Questi diversi aspetti sono rintracciabili nel documento finale uscito dall’Assemblea nazionale di Roma, in cui sono trascritti i report dei workshop che hanno visto migliaia di studenti confrontarsi su didattica, diritto allo studio e welfare, ricerca e formazione. Un panorama, quindi, dei nodi cruciali intorno ai quali ogni realtà di movimento sta lavorando per fornire una risposta concreta sul proprio territorio.
Altrettanto significativo è il documento prodotto dall’Assemblea nazionale degli studenti medi: non solo un avvenimento importante per gli stessi protagonisti, che da anni non si riunivano a livello nazionale, ma anche per la visione comune che tiene insieme l’intero movimento studentesco, il quale ha saputo applicare a ogni grado dell’istruzione il concetto di autoriforma e inserire le proprie rivendicazioni in una lettura generale del sistema capitalista e repressivo, come mostra il riferimento ai fatti gravissimi accaduti in Grecia, con l’uccisione di un giovane quindicenne da parte della polizia.
Ai documenti prodotti dagli studenti seguono due testi, voce di altri due protagonisti di quest’ondata di mobilitazione: per un verso il contributo dei precari della ricerca il quale, attraverso un excursus sulla specificità pisana che può essere esteso a tutte le realtà degli atenei italiani, delinea la condizione di precarietà propria di quella base su cui gran parte della ricerca e della didattica universitaria si basano. Per l’altro il testo sui precari tecnico-amministrativi, che rappresentano un altro tassello fondamentale dell’ingranaggio universitario in cui si intrecciano, come per gli altri soggetti, precarietà economica ed esistenziale.
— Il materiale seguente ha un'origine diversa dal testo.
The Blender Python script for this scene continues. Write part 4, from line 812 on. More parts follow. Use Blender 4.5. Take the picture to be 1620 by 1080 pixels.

Non è intenzione di questo libro raccontare la storia e i colori di questo movimento; consapevolmente, e simbolicamente, abbiamo preferito lasciare che fossero gli studenti, con le loro parole d’ordine e le loro analisi sul reale, a raccontarsi. Si sono fatti, quindi, portavoce di se stessi, tratteggiando un autoritratto collettivo che ha scelto di comporre, in un unico mosaico di lotta e rivendicazioni, quei tasselli che le istituzioni vogliono singoli e separati l’uno dall’altro. Poiché il primo, pericoloso passo verso il cambiamento è la presa di coscienza di essere parte di un tutto a cui è stata tolta una dimensione del tempo: il futuro. Questo movimento vuole riappropriarsene combattendo il mezzo tramite il quale le istituzioni hanno compiuto questo furto: la precarizzazione.
Se è possibile considerare la proprietà come un furto, oggi possiamo dire che lo è anche la precarietà.